A federal judge on Thursday dismissed a lawsuit against Layton and two police officers that alleged defamation after the officers falsely accused an 18-year-old Subway employee of spiking lemonade.

The defendants — Layton and two police officers — filed a motion to dismissed the suit after U.S. District Judge Dee Benson heard arguments on the case March 7.

On Thursday, Benson granted the request, writing that the owners of the Subway shop didn’t sufficiently prove that their constitutional rights had been violated.

The officers, who reported the story of the alleged drink-spiking to news outlets, didn’t imply that the Subway shop was negligent or participated in what they believed was drug-spiking, according to Benson. The officers, he wrote, didn’t suggest that Subway tolerated drug use or that it could have prevented such an incident.

“To the contrary,” the decision continues, “the only statements directly about Subway were that it had been cooperative, and that its customers saw no reason not to continue to eat there.”

Even if the officers had violated the Subway shop owners’ constitutional rights, the two policemen, Detective Clint Bobrowski and Lt. Travis Lyman, would be entitled to immunity because they were serving the city, the judge ruled.

“No matter how much the Plaintiffs now want to make more of the story than the facts allow,” Benson wrote in the decision, “this is simply a case involving news of an arrest based on reasonable suspicion and of a person facing the possibility of criminal charges.”

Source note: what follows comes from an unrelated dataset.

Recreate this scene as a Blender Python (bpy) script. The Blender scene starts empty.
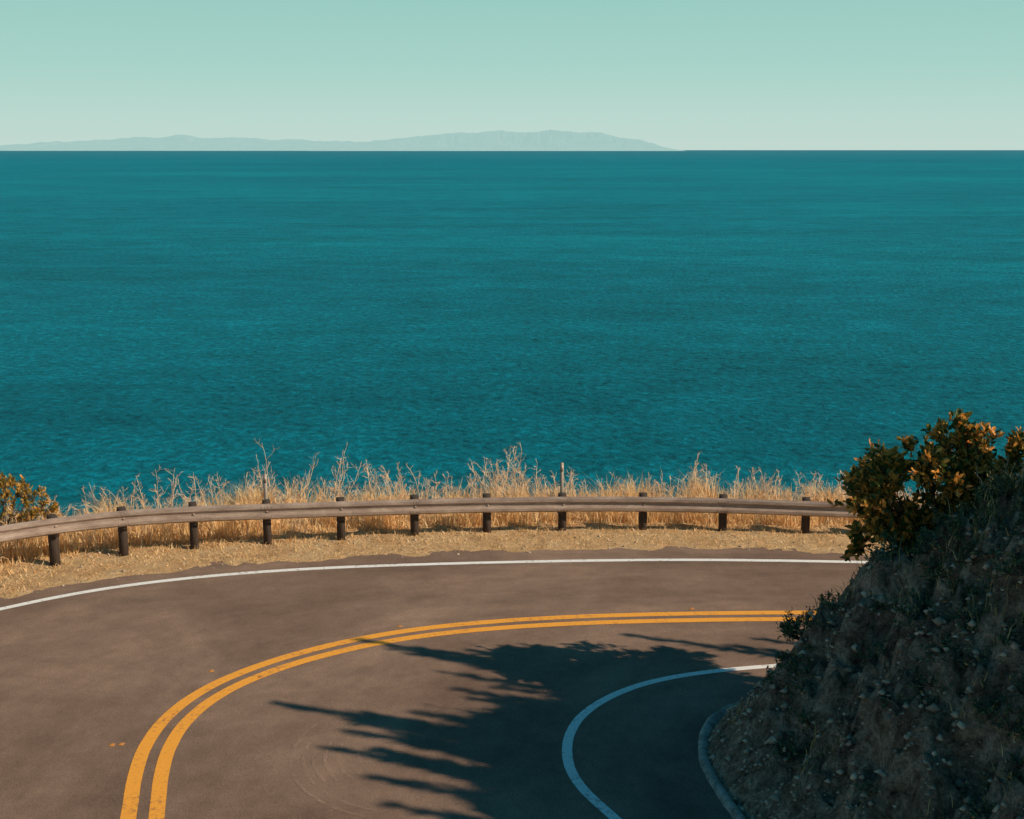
import bpy, math, random
import numpy as np
from mathutils import Vector, noise as mn
random.seed(7); rng=np.random.default_rng(7)
scene=bpy.context.scene
scene.view_settings.view_transform='Standard'
scene.view_settings.look='None'
scene.view_settings.exposure=0
COL=scene.collection

# ------------------------------------------------------------ helpers
def link(o,parent=None):
    COL.objects.link(o)
    if parent: o.parent=parent
    return o
def empty(name,loc=(0,0,0)):
    e=bpy.data.objects.new(name,None); e.empty_display_size=.3
    return link(e)
def pymesh(name,verts,faces,mat,parent=None,smooth=False):
    me=bpy.data.meshes.new(name); me.from_pydata([tuple(v) for v in verts],[],faces); me.update()
    if mat: me.materials.append(mat)
    if smooth: me.polygons.foreach_set('use_smooth',[True]*len(me.polygons))
    return link(bpy.data.objects.new(name,me),parent)
def tmesh(name,V,tmpl,mat,parent=None,smooth=False):
    """V (N,k,3) islands, tmpl: list of faces per island"""
    V=np.asarray(V,dtype=np.float32); N,k,_=V.shape
    me=bpy.data.meshes.new(name)
    me.vertices.add(N*k); me.vertices.foreach_set('co',V.reshape(-1))
    flat=np.concatenate([np.array(f) for f in tmpl]); sizes=np.array([len(f) for f in tmpl])
    L=(np.arange(N)[:,None]*k+flat[None,:]).reshape(-1)
    S=np.tile(sizes,N); st=np.concatenate([[0],np.cumsum(S)[:-1]])
    me.loops.add(len(L)); me.loops.foreach_set('vertex_index',L.astype(np.int32))
    me.polygons.add(len(S)); me.polygons.foreach_set('loop_start',st.astype(np.int32))
    me.polygons.foreach_set('loop_total',S.astype(np.int32))
    if smooth: me.polygons.foreach_set('use_smooth',np.ones(len(S),dtype=bool))
    me.update(calc_edges=True); me.validate()
    me.materials.append(mat)
    return link(bpy.data.objects.new(name,me),parent)
def spline(P,step=.25):
    P=[np.array(p,dtype=float) for p in P]
    Q=[2*P[0]-P[1]]+P+[2*P[-1]-P[-2]]
    out=[]
    for i in range(1,len(Q)-2):
        p0,p1,p2,p3=Q[i-1:i+3]
        n=max(2,int(np.linalg.norm(p2-p1)/step))
        t0=0; t1=t0+np.linalg.norm(p1-p0)**.5; t2=t1+np.linalg.norm(p2-p1)**.5; t3=t2+np.linalg.norm(p3-p2)**.5
        for j in range(n):
            t=t1+(t2-t1)*j/n
            A1=(t1-t)/(t1-t0)*p0+(t-t0)/(t1-t0)*p1
            A2=(t2-t)/(t2-t1)*p1+(t-t1)/(t2-t1)*p2
            A3=(t3-t)/(t3-t2)*p2+(t-t2)/(t3-t2)*p3
            B1=(t2-t)/(t2-t0)*A1+(t-t0)/(t2-t0)*A2
            B2=(t3-t)/(t3-t1)*A2+(t-t1)/(t3-t1)*A3
            out.append((t2-t)/(t2-t1)*B1+(t-t1)/(t2-t1)*B2)
    out.append(P[-1]); return np.array(out)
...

At most, this is a case of a negligent police investigation, Benson wrote, not a violation of constitutional rights.

“I think the decision is wrong,” Robert Sykes, the attorney for the Subway shop owners, said Friday. “I respectfully disagree.”

The reports did the Subway shop owners a lot of damage, he said, adding that he didn’t now whether his clients would try to appeal the decision.

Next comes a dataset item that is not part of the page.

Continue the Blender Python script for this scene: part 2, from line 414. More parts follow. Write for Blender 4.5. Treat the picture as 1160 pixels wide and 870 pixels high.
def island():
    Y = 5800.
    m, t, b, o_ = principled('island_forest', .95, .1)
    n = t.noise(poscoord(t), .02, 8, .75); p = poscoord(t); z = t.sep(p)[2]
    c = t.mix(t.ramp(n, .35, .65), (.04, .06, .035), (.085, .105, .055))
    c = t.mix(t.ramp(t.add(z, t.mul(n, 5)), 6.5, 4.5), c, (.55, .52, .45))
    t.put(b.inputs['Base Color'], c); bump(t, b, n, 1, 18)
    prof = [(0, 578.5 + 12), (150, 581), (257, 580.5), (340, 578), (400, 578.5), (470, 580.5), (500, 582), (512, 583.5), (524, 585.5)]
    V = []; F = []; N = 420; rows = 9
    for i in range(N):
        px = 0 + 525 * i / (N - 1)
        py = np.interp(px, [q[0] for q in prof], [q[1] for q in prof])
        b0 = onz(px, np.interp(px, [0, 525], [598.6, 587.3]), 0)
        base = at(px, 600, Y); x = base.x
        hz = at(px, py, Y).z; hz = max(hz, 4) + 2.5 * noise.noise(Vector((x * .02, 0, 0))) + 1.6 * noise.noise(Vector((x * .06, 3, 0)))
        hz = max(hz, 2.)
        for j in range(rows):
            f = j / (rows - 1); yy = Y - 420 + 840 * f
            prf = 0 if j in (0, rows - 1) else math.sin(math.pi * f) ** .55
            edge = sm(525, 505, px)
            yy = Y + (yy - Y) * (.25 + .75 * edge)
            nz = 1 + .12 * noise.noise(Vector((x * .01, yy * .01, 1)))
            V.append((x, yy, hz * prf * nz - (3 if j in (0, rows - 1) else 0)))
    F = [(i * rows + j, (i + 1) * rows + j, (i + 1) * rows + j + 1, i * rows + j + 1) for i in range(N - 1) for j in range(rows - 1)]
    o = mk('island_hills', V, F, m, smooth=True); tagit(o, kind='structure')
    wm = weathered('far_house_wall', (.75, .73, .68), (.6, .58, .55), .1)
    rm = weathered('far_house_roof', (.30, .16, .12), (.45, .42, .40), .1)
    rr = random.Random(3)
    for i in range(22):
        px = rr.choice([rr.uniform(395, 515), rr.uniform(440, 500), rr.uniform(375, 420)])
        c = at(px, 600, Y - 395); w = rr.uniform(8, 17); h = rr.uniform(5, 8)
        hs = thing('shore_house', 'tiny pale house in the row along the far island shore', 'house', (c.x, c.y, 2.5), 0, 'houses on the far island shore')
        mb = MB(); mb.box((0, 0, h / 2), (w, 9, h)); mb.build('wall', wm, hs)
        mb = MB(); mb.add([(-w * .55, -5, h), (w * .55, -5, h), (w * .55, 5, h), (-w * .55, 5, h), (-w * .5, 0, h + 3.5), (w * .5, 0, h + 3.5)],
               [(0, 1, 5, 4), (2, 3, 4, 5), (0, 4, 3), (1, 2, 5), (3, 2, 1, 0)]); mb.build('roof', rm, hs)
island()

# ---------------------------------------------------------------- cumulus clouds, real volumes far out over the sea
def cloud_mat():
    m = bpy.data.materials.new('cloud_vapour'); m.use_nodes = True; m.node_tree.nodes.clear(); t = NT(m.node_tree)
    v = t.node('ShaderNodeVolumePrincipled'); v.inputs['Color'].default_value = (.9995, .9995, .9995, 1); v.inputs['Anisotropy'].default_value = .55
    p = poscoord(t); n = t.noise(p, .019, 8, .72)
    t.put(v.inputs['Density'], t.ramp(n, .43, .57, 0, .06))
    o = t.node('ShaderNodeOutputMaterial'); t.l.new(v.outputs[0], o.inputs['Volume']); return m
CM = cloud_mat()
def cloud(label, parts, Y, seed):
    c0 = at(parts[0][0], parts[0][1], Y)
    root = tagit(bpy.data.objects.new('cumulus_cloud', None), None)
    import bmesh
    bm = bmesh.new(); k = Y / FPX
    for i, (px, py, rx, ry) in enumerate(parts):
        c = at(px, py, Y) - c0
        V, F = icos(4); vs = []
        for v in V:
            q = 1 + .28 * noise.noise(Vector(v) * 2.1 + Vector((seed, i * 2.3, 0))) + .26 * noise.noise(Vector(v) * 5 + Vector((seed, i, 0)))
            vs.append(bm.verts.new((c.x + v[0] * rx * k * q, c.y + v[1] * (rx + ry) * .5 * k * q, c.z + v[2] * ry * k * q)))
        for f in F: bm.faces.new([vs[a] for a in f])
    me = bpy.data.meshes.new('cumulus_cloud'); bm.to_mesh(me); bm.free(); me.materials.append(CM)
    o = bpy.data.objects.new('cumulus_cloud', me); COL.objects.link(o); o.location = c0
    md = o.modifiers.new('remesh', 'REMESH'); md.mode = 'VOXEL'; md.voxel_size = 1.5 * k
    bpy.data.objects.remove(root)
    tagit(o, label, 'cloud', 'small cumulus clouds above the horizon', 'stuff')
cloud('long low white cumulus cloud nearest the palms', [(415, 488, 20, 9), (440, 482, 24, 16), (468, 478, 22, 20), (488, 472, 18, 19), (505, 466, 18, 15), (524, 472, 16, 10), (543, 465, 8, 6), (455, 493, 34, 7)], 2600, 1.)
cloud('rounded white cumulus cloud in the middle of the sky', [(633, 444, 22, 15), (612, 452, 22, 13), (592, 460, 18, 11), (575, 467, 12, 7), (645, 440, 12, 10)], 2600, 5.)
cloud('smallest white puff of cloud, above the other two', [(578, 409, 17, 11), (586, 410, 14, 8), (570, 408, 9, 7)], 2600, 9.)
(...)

On Aug. 8, 2016, a Layton police sergeant ordered a lemonade and a sandwich from the 1142 E. State Route 193 Subway location.

He allegedly felt “seriously impaired” shortly after taking a sip of the lemonade, the lawsuit states, and accused an 18-year-old who worked the drive-thru window of spiking the drink with methamphetamine and tetrahydrocannabinol, the psychoactive element in marijuana that is also known as THC.

Police officers conducted a drug-scanning “ion test” on the drink, which showed the presence of the drugs. But, the lawsuit states, the test has a “known high false positive rate.” State crime lab results later showed that there was nothing illicit in the lemonade.

The employee was searched and interviewed. Dallas Buttars and Kristin Myers, the owners of the Layton subway shop, allowed police to search the building, take samples of liquids, watch surveillance video and bring drug-sniffing dogs onto the property.

No evidence of drugs was found.

The same day, Bobrowski gave a KSL news reporter “a scoop on this ‘poisoning story’ before it had definitively tested the drink,” and “before it knew whether any crime had been committed, and before it knew whether anyone had in fact been poisoned,” the lawsuit states.

The news story was reported internationally.

Sales dropped off, and several employees quit the store after being questioned by police, according to Buttars and Myers.

An 18-year-old was arrested but never charged. He is not included in the lawsuit and is on a mission for The Church of Jesus Christ of Latter-day Saints.